Start of Provided data

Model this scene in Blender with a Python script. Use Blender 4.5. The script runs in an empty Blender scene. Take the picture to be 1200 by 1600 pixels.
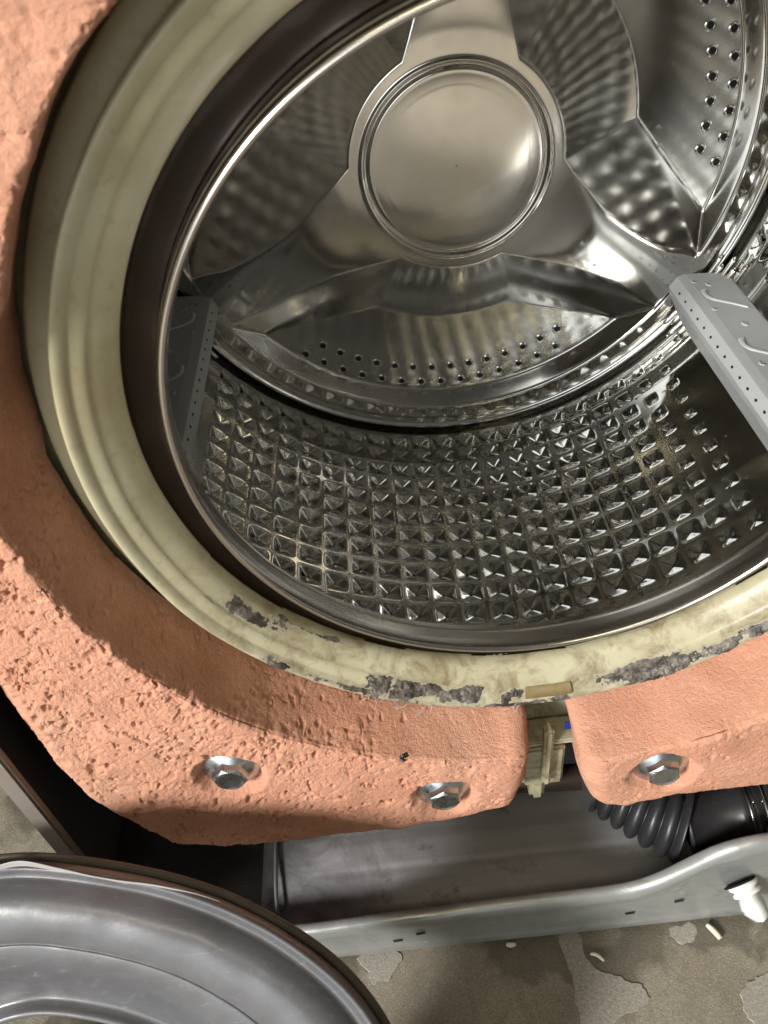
import bpy, math, random
import numpy as np
from mathutils import Vector, Matrix

random.seed(4)
rng = np.random.default_rng(7)
SC = bpy.context.scene
COL = SC.collection
R = math.radians

# ------------------------------------------------------------------ camera
cam_d = bpy.data.cameras.new('camera')
cam = bpy.data.objects.new('camera', cam_d)
COL.objects.link(cam)
cam_d.sensor_fit = 'VERTICAL'
cam_d.sensor_height = 36.0
cam_d.lens = 36.0 * 1250.5 / 1600.0
cam_d.clip_start = 0.01
cam_d.clip_end = 60
cR, cU, cF = Vector((.9933, -.0656, -.0946)), Vector((.1141, .6727, .7311)), Vector((-.0157, .7370, -.6757))
M = Matrix.Identity(4)
for i in range(3):
    M[i][0], M[i][1], M[i][2] = cR[i], cU[i], -cF[i]
M[0][3], M[1][3], M[2][3] = -.0740, -.2926, .2203
cam.matrix_world = M
cam_d.dof.use_dof = True
cam_d.dof.focus_distance = 0.60
cam_d.dof.aperture_fstop = 17.0
SC.camera = cam

# ------------------------------------------------------------------ light
w = bpy.data.worlds.new('World')
SC.world = w
w.use_nodes = True
nt = w.node_tree
bg = nt.nodes['Background']
tc = nt.nodes.new('ShaderNodeTexCoord')
sx = nt.nodes.new('ShaderNodeSeparateXYZ')
rp = nt.nodes.new('ShaderNodeValToRGB')
mp = nt.nodes.new('ShaderNodeMapRange')
mp.inputs['From Min'].default_value = -1
mp.inputs['From Max'].default_value = 1
nt.links.new(tc.outputs['Generated'], sx.inputs[0])
nt.links.new(sx.outputs['Z'], mp.inputs['Value'])
nt.links.new(mp.outputs[0], rp.inputs[0])
rp.color_ramp.elements[0].position = .30
rp.color_ramp.elements[0].color = (.34, .33, .305, 1)
rp.color_ramp.elements[1].position = .95
rp.color_ramp.elements[1].color = (.50, .49, .44, 1)
nt.links.new(rp.outputs[0], bg.inputs[0])
bg.inputs[1].default_value = .24


def area(name, loc, target, sx_, sy_, power, color):
    l = bpy.data.lights.new(name, 'AREA')
    l.shape = 'RECTANGLE'
    l.size, l.size_y, l.energy, l.color = sx_, sy_, power, color
    o = bpy.data.objects.new(name, l)
    COL.objects.link(o)
    o.location = loc
    o.rotation_euler = (Vector(target) - Vector(loc)).to_track_quat('-Z', 'Y').to_euler()
    return o


L = Vector((-.66, -.60, .44)).normalized()
area('window_light', Vector((0, 0, -.15)) + L * 4.2, (0, 0, -.15), .72, .88, 305, (1.0, .97, .93))
area('doorway_light', (-1.3, -3.0, .55), (0, 0, -.1), 2.4, 2.0, 34, (.94, .98, 1.0))
area('warm_fill_light', (-.45, -1.2, 1.9), (0, 0, -.1), 1.1, .25, 9, (1.0, .90, .62))  # added overhead fill for ceiling bounce and yellow glints, no known lamp
# low sun falling through the doorway on to the floor in front of the machine
sp_l = bpy.data.lights.new('sun_patch_light', 'SPOT')
sp_l.energy, sp_l.color, sp_l.spot_size, sp_l.spot_blend, sp_l.shadow_soft_size = 1700, (1.0, .97, .93), R(37), .4, .03
sp_o = bpy.data.objects.new('sun_patch_light', sp_l)
COL.objects.link(sp_o)
sp_o.location = (-1.9, -2.9, 2.2)
sp_o.rotation_euler = (Vector((1.55, -1.5, -.465)) - sp_o.location).to_track_quat('-Z', 'Y').to_euler()

SC.view_settings.view_transform = 'Standard'
SC.view_settings.look = 'None'
SC.view_settings.exposure = 0.0
SC.view_settings.gamma = 1.0
SC.render.engine = 'CYCLES'
SC.cycles.max_bounces = 7
SC.cycles.glossy_bounces = 6
SC.cycles.diffuse_bounces = 3
SC.cycles.transmission_bounces = 4
SC.cycles.sample_clamp_indirect = 6.0
SC.cycles.blur_glossy = .3
SC.cycles.use_denoising = True
SC.cycles.use_adaptive_sampling = True
SC.cycles.adaptive_threshold = .025


# ------------------------------------------------------------------ noise
def _hash(ix, iy, iz, seed):
    h = (ix.astype(np.int64) * 374761393 + iy.astype(np.int64) * 668265263 + iz.astype(np.int64) * 2147483647 + seed * 974634777) & 0xffffffff
    h = ((h ^ (h >> 13)) * 1274126177) & 0xffffffff
    h = ((h ^ (h >> 16)) * 2246822519) & 0xffffffff
    h = h ^ (h >> 15)
    return (h & 0xffff) / 32767.5 - 1.0


def vnoise(P, scale, seed=0):
    Q = np.asarray(P) / scale
    I = np.floor(Q)
    f = Q - I
    f = f * f * f * (f * (f * 6 - 15) + 10)
    I = I.astype(np.int64)
    out = 0
    for dx in (0, 1):
        for dy in (0, 1):
            for dz in (0, 1):
                wgt = (f[..., 0] if dx else 1 - f[..., 0]) * (f[..., 1] if dy else 1 - f[..., 1]) * (f[..., 2] if dz else 1 - f[..., 2])
                out = out + wgt * _hash(I[..., 0] + dx, I[..., 1] + dy, I[..., 2] + dz, seed)
    return out


def fbm(P, scale, octs=3, seed=0):
    a, s, o = 1.0, scale, 0
    for k in range(octs):
        o = o + a * vnoise(P, s, seed + 17 * k)
        a *= .5
        s *= .47
    return o


def worley(P, scale, seed=0):
    Q = np.asarray(P) / scale
    I = np.floor(Q).astype(np.int64)
    best = np.full(Q.shape[:-1], 9.0)
    for dx in (-1, 0, 1):
        for dy in (-1, 0, 1):
            for dz in (-1, 0, 1):
                cx, cy, cz = I[..., 0] + dx, I[..., 1] + dy, I[..., 2] + dz
                px = cx + .5 + .45 * _hash(cx, cy, cz, seed)
                py = cy + .5 + .45 * _hash(cx, cy, cz, seed + 1)
                pz = cz + .5 + .45 * _hash(cx, cy, cz, seed + 2)
                d = (Q[..., 0] - px) ** 2 + (Q[..., 1] - py) ** 2 + (Q[..., 2] - pz) ** 2
                best = np.minimum(best, d)
    return np.sqrt(best)


def sstep(a, b, x):
    t = np.clip((x - a) / (b - a), 0, 1)
    return t * t * (3 - 2 * t)


# ------------------------------------------------------------------ mesh helpers
def mesh_np(name, V, Fq, smooth=True):
    """V (n,3); Fq list of index arrays, quads (m,4) or triangles (m,3)"""
    me = bpy.data.meshes.new(name)
    V = np.asarray(V, np.float32).reshape(-1, 3)
    Fq = [np.asarray(f, np.int32) for f in Fq if len(f)]
    nl = sum(f.size for f in Fq)
    nf = sum(len(f) for f in Fq)
    me.vertices.add(len(V))
    me.vertices.foreach_set('co', V.ravel())
    me.loops.add(nl)
    me.loops.foreach_set('vertex_index', np.concatenate([f.ravel() for f in Fq]))
    tot = np.concatenate([np.full(len(f), f.shape[1]) for f in Fq])
    st = np.concatenate([[0], np.cumsum(tot)[:-1]])
    me.polygons.add(nf)
    me.polygons.foreach_set('loop_start', st.astype(np.int32))
    me.polygons.foreach_set('loop_total', tot.astype(np.int32))
    me.polygons.foreach_set('use_smooth', np.full(nf, smooth))
    me.update(calc_edges=True)
    me.validate()
    return me


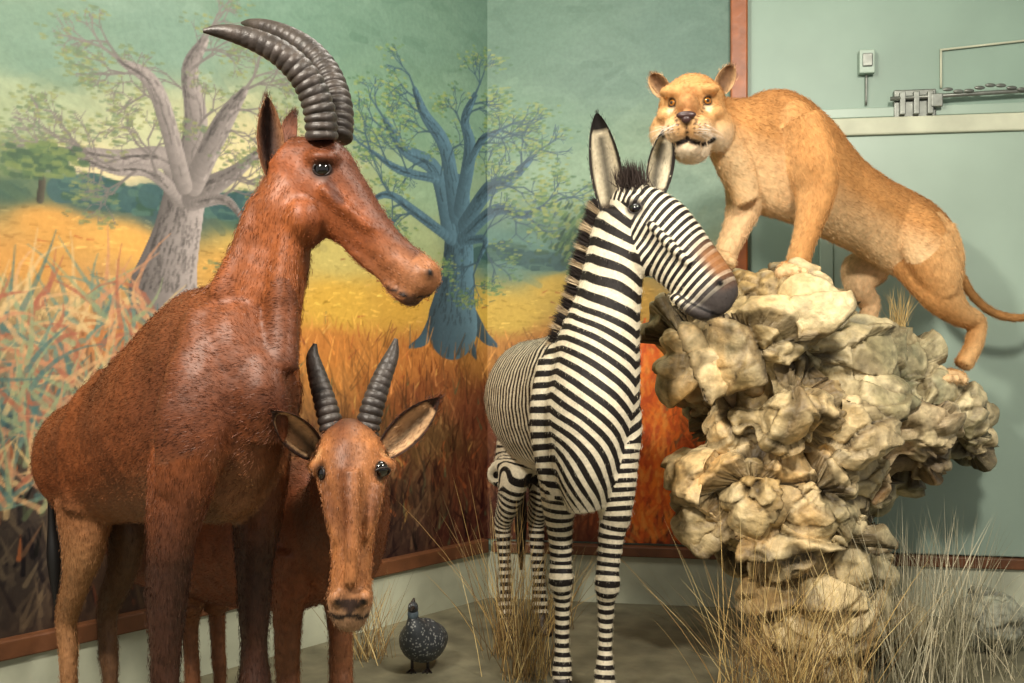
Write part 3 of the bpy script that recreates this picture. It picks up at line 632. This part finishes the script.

End of Provided data

_Task_
Make an exact copy of the lines from the top of the material through the line with "bg.inputs[1].default_value = .24", pictures excluded.

_Answer_
Model this scene in Blender with a Python script. Use Blender 4.5. The script runs in an empty Blender scene. Take the picture to be 1200 by 1600 pixels.
import bpy, math, random
import numpy as np
from mathutils import Vector, Matrix

random.seed(4)
rng = np.random.default_rng(7)
SC = bpy.context.scene
COL = SC.collection
R = math.radians

# ------------------------------------------------------------------ camera
cam_d = bpy.data.cameras.new('camera')
cam = bpy.data.objects.new('camera', cam_d)
COL.objects.link(cam)
cam_d.sensor_fit = 'VERTICAL'
cam_d.sensor_height = 36.0
cam_d.lens = 36.0 * 1250.5 / 1600.0
cam_d.clip_start = 0.01
cam_d.clip_end = 60
cR, cU, cF = Vector((.9933, -.0656, -.0946)), Vector((.1141, .6727, .7311)), Vector((-.0157, .7370, -.6757))
M = Matrix.Identity(4)
for i in range(3):
    M[i][0], M[i][1], M[i][2] = cR[i], cU[i], -cF[i]
M[0][3], M[1][3], M[2][3] = -.0740, -.2926, .2203
cam.matrix_world = M
cam_d.dof.use_dof = True
cam_d.dof.focus_distance = 0.60
cam_d.dof.aperture_fstop = 17.0
SC.camera = cam

# ------------------------------------------------------------------ light
w = bpy.data.worlds.new('World')
SC.world = w
w.use_nodes = True
nt = w.node_tree
bg = nt.nodes['Background']
tc = nt.nodes.new('ShaderNodeTexCoord')
sx = nt.nodes.new('ShaderNodeSeparateXYZ')
rp = nt.nodes.new('ShaderNodeValToRGB')
mp = nt.nodes.new('ShaderNodeMapRange')
mp.inputs['From Min'].default_value = -1
mp.inputs['From Max'].default_value = 1
nt.links.new(tc.outputs['Generated'], sx.inputs[0])
nt.links.new(sx.outputs['Z'], mp.inputs['Value'])
nt.links.new(mp.outputs[0], rp.inputs[0])
rp.color_ramp.elements[0].position = .30
rp.color_ramp.elements[0].color = (.34, .33, .305, 1)
rp.color_ramp.elements[1].position = .95
rp.color_ramp.elements[1].color = (.50, .49, .44, 1)
nt.links.new(rp.outputs[0], bg.inputs[0])
bg.inputs[1].default_value = .24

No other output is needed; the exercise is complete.